Of course, throwing bleach on people’s crotches is a completely excessive response to a bloke spreading his legs on a subway. But this was faked in order to provoke a backlash against feminist “activism”.

Manufactured war

Therein lies the crux of the manufactured culture wars: they are so seductive because they allow those dominant in society to retreat to a place of comfortable avoidance. They re-enforce the fallacy that the oppressed are more extreme and out of line than the oppressor. They offer the perfect opportunity to bat away and ridicule those who are oppressed, and therefore throw the baby out with the bathwater. The fundamental issues within which the manufactured controversy resides – misogyny, homophobia, transphobia and so on – can now also be ignored. And crucially, many are just made up. The more these phoney culture wars are manufactured, the more people feel liberated from interacting with the fundamental issues.
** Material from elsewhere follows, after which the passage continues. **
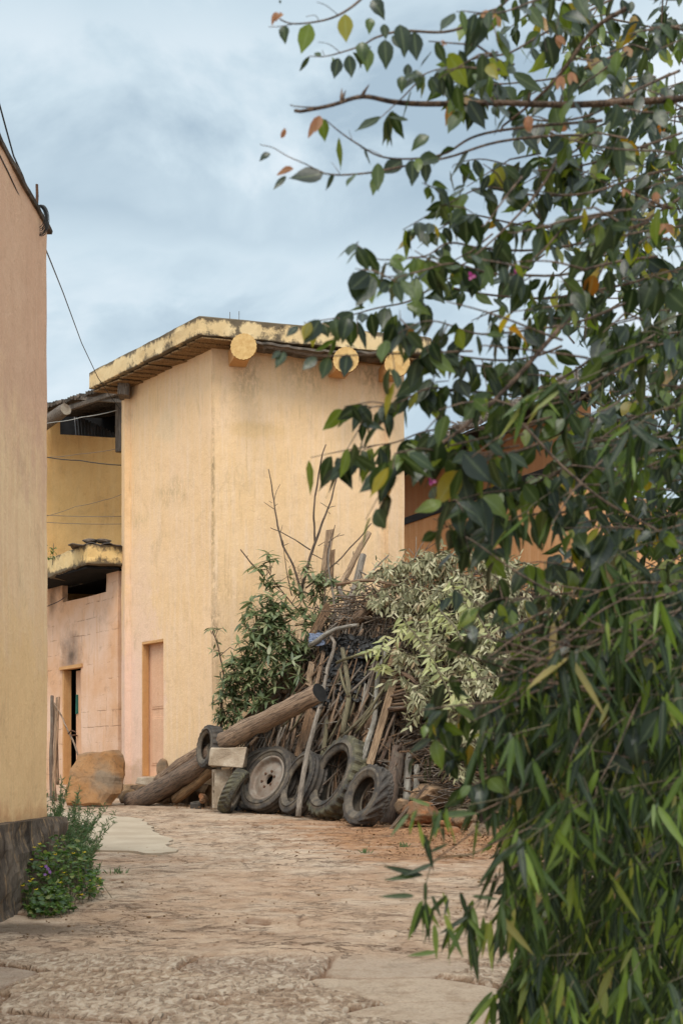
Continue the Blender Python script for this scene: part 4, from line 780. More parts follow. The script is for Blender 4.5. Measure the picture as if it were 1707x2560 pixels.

This is compounded by the perceived scolding nature of online wokeness, where anyone who missteps is ridiculed or insulted instead of taught and helped to learn (which, yes, is also tedious). Many take an overblown interpretation of such discourse as a reason to cop out. Why engage when you’ll just get shouted at for saying something out of line? These people fighting intolerance are so intolerant!

It's far easier for talk radio to do an item on "people" (whoever they are) wanting "faggot" in Fairytale of New York bleeped on the radio, than actually talk about homophobia. It is far more fun to talk about how feminism has gone "too far" – like the ridiculous claim that you can't say the word "woman" – than examine the ongoing devastation the epidemic of sexual and physical violence against women causes in every society. It's much more gas to trivialise trans rights by talking about the gender of snowmen than address the actual discrimination faced by trans people.

For those who secretly – and sometimes not so secretly at all – resist equality and representation in society, manufactured controversies are a blessing. Let’s cop on, and cut them out, and pick the real fights.